そして「美は細部に宿る」の言葉通り、どんな分野でも達人の技はさりげないものです。そのさりげなく、見過ごしてしまいそうな美に感動する心がなければ、達人にはなれません。

神谷は頑張っているつもり、上達しているつもりでした。PDCAサイクルのDばかりやっていた状態だったのでしょう。何に心を向けて、Dをするのかが肝心です。PDCAサイクルは、テニスのプレイ中であっても回していくこと。それができていれば、「リードする絶好のチャンス」を逃さずにすんだはずです。

この会話の後、千葉は神谷に空手の瓦割を披露します。「この一瞬の技から 君なら何かを学び取ると思う」千葉の神谷への信頼の証だったでしょう。15枚の瓦を一瞬で割った千葉の気合と、先の千葉の話に、神谷は深く心を揺さぶられました。

その様子を千葉は藤堂に電話で話すと、藤堂は「あいつもただ者じゃない いずれ必ずテニスの中に生かすだろう」と答えました。

望むものが得られなかった時にこそ

千葉は飄々とした雰囲気を湛えながら、藤堂やお蝶夫人らとは違う角度から、さりげなく岡を支え、見返りを求めない愛を注いでいきます。

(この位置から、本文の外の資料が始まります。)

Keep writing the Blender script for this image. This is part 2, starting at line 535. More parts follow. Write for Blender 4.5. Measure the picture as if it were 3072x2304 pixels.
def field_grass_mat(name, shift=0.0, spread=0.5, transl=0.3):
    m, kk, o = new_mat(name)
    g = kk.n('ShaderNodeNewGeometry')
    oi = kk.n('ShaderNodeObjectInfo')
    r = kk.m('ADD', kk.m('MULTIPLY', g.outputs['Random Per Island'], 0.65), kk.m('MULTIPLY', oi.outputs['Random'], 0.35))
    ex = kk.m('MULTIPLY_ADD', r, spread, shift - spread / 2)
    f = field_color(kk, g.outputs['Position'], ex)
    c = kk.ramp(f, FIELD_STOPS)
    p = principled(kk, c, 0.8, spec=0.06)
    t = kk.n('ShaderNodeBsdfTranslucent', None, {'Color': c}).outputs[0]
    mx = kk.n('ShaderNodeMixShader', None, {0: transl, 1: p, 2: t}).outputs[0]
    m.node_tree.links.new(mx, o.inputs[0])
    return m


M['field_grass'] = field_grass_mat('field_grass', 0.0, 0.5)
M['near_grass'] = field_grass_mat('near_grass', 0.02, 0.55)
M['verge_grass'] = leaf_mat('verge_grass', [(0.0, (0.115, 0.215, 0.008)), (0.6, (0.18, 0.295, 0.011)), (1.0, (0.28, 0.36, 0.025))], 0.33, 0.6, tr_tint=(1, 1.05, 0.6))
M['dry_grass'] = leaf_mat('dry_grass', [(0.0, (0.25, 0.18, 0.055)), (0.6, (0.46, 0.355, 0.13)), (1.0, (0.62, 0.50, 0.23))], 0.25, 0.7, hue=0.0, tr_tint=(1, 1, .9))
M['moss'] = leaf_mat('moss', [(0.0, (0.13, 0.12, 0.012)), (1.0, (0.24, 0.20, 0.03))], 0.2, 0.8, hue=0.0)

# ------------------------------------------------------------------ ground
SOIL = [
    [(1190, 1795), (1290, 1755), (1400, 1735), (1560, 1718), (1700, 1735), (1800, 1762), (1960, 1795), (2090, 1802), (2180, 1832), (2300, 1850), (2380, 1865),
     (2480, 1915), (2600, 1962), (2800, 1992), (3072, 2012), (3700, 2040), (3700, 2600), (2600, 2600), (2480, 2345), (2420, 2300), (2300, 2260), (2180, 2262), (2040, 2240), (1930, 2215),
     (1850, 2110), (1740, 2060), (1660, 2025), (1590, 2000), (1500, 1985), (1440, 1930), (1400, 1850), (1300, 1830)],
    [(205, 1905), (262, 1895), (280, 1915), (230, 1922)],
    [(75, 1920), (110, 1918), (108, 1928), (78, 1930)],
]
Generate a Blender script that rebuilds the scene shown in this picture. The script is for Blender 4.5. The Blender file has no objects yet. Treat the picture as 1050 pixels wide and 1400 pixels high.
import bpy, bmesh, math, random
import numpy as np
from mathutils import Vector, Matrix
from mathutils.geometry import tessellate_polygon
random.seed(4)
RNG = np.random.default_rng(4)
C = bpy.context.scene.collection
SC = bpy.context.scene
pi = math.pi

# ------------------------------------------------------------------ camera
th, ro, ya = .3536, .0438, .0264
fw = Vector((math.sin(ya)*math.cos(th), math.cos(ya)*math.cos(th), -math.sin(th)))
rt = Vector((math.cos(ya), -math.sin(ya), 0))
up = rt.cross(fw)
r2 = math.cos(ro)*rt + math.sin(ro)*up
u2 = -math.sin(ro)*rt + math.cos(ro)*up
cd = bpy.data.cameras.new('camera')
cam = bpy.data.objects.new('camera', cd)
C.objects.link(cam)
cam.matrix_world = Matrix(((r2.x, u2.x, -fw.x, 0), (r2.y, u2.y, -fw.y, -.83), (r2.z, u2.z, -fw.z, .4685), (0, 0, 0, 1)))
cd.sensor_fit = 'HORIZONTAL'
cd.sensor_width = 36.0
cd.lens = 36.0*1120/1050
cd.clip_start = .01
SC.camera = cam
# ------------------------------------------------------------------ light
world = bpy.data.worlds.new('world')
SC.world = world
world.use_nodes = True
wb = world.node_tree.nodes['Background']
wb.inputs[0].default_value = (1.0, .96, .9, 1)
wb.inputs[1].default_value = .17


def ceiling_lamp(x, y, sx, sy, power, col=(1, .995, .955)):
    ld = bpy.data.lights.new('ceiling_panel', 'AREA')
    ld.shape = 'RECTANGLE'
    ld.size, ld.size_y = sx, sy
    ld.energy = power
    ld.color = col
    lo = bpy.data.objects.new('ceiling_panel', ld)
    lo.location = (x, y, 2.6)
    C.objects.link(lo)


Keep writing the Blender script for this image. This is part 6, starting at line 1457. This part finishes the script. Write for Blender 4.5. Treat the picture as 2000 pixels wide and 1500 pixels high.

岡と藤堂が宗方に交際を認められたずっと後に、二人がカフェテラスで寄り添うように向き合っているのを、千葉が偶然見てしまうシーンがあります。

千葉は一瞬ショックを受けるものの、やがてほっとしたような、でも少し寂しそうな笑顔を浮かべ、遠くから二人をみつめていました。

望んだものや、人からの評価を得ることだけが、人生にとっての価値ではなく、望むものが得られなかった時にこそ、その人の品位が現れます。誰にも気づかれなかったかもしれない、でも千葉の青春も素晴らしいものだったと思います。